A copy of the Common Stock Subscription Agreement is filed as Exhibit 10.1 to this Current Report on Form8-K and is incorporated herein by reference, and the foregoing description of the Common Stock Subscription Agreement is qualified in its entirety by references thereto.
Amendment to the Registration Rights Agreement
On June 26, 2019, in connection with the Common Stock Subscription Agreement, the Company entered into an amendment (the “RRA Amendment”) to its Registration Rights Agreement, dated as of September 24, 2018, by and among the Company and each of the other parties listed on the signature pages thereto (as amended, amended and restated, supplemented or otherwise modified from time to time, the “Registration Rights Agreement”). Pursuant to, and subject to the limitations set forth in, the RRA Amendment, the Company has agreed to register under federal securities laws the public offer and resale of the shares of Common Stock held by the purchasers or certain of their affiliates or permitted transferees, including the shares of Common Stock issued pursuant to the Common Stock Subscription Agreement, on a shelf registration statement as soon as reasonably practicable following the issuance thereof.
A copy of the RRA Amendment is filed as Exhibit 4.1 to this Current Report on Form8-K and is incorporated herein by reference, and the foregoing description of the RRA Amendment is qualified in its entirety by references thereto.
Entry Into Term Loan Credit Facility
On June 27, 2019, the Company entered into a Credit Agreement (the “Term Loan Facility”) between the Company, as borrower, Cortland Capital Market Services LLC, as administrative agent, and the lenders party thereto.

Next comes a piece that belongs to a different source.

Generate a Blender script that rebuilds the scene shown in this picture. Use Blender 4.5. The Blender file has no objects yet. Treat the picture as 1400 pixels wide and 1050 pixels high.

The loans under the Term Loan Facility were funded at 97.5% of the original principal amount of such loans and the proceeds of those loans will be used (a) to purchase certain assets from Roan Resources LLC (the “Curlin Assets”) or to make contributions to Roan Resources LLC concurrently with the assignment and distribution of the Curlin Assets to the Company, (b) to fund operations of the Company and its subsidiaries, (c) after transfer to Roan Resources LLC on terms acceptable to the lenders under the Term Loan Facility, to pay outstanding borrowings under Roan Resources LLC’s credit facility, and (d) to pay fees and expenses related to the transactions. Subsequent borrowings under the Term Loan Facility are subject to customary conditions precedent for transactions of this nature.
The Term Loan Facility contains customary representations, warranties, affirmative and negative covenants, and events of default for transactions of this nature. In addition, the Term Loan Facility contains customary prepayment provisions; provided that the Term Loan Facility contains a requirement to pay a prepayment premium equal to the sum of (x) 1.0% of the aggregate amount of any loans prepaid or repaid plus (y) the amount of interest that would have accrued on such loans had they remained outstanding for a minimum of one year.